Suriye içindeki ve dışındaki bir diğer muhalif kesim ise bir süre öncesine kadar Esad diktatörlüğünün bir bürokratı, askeri ya da spekülatörü olarak tanınan kişilerin, iktidar çatışması ya da çıkar çatışması nedeniyle Esad karşıtı pozisyona düşenlerden oluşuyordu. Bu sözde muhalifler ise Suriye halkına güven vermiyordu.
İşte, İstanbul’da toplanan “Suriye Ulusal Konseyi” de böyle itibarsız bir grup muhalif ve “Suriye Halkının Dostları” adıyla gerçek yüzlerini maskelemeye çalışan emperyalistler ve gericiler tarafından Suriye halkının gerçek temsilcisi olarak lanse ediliyorlar.
Bir grup çıkarcıdan ibaret olan Suriye Ulusal Konseyi’nin Suriye Halkını peşine takıp Esad’ı devirmesi mümkün değil.
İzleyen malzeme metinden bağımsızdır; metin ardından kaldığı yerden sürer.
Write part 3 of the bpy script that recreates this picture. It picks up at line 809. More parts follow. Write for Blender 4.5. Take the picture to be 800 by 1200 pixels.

Böylesine tabanı, desteği olmayan bir hareketin emperyalistlerin silahlı desteğini alarak Libya’daki gibi bir askeri hareket başlatması da kısa dönemde mümkün değil.
O halde, Suriye meselesi daha uzun süre şimdiki gibi gerilimlerle sürecek.
Dileğimiz, çeşitli gerici güçlerin kıyasıya çatıştığı böyle bir süreçte, Suriye halkının en az zararı görmesidir.